Warto tutaj dodać, że w Polsce ( i zdaje się, że na świecie też) nie ma zbyt dokładnych regulacji prawnych dotyczących olejków eterycznych. Właściwie to możesz napisać na buteleczce “olejek eteryczny” nawet jeśli zawartość buteleczki to jakaś sztuczna mieszanka olejkopodobna. Jak pokazało moje doświadczenie- można kupić hurtowo olejek eteryczny z wszelkimi papierami nawet nie wiedząc, że kupiło się sztuczną mieszankę (jeśli sprzedawca jest niedoświadczony).

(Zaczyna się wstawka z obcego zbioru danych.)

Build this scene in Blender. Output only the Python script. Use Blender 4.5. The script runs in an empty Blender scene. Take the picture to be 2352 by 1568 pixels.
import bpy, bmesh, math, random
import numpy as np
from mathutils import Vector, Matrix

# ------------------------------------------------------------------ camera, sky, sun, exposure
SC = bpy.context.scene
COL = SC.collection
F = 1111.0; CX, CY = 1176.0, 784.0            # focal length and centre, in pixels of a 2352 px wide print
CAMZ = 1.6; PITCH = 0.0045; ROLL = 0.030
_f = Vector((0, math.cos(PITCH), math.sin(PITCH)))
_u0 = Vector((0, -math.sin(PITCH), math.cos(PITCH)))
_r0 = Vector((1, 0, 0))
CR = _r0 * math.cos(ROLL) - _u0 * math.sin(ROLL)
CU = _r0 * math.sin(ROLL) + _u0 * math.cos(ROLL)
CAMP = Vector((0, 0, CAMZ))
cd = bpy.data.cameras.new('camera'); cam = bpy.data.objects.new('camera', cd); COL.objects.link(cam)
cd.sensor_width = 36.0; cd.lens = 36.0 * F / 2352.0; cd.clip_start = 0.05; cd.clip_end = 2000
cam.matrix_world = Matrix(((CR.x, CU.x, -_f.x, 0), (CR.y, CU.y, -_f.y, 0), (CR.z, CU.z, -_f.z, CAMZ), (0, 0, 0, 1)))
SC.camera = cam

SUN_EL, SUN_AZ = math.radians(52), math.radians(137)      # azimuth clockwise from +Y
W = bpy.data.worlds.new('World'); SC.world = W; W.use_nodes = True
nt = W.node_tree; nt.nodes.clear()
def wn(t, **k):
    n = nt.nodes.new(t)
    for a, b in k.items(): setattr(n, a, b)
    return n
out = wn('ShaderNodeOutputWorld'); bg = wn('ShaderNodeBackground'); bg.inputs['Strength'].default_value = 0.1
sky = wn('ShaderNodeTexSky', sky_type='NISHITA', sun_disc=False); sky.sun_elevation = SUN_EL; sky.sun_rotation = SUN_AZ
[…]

Wielu sprzedawców detalicznych, którzy kupują od dużych hurtowych dostawców może nawet nie wiedzieć, że kupiło jakąś syntetyczną mieszankę i nieświadomie sprzedawać je pod nazwą “organiczny olejek eteryczny”.
Warto zatem pytać, dociekać, sprawdzać. Jeśli sprzedawca jest transparentny i świadomie podchodzi do oferowanych produktów będzie wiedział dokładnie co skąd kupił i jaka jest historia danego olejku.
Ja teraz poszukując najlepszych dostawców jeszcze bardziej wsłuchuję się w swoją intuicję i nie nawiązuje relacji jeśli czuję chociaż cień ściemy w działaniu innych firm. Dzięki temu w mojej kolekcji już wkrótce pojawi się jeszcze więcej absolutnie pięknych (również energetycznie) olejków z transparentnych upraw, od ludzi, którzy działają w pasji i miłości do świata roślin.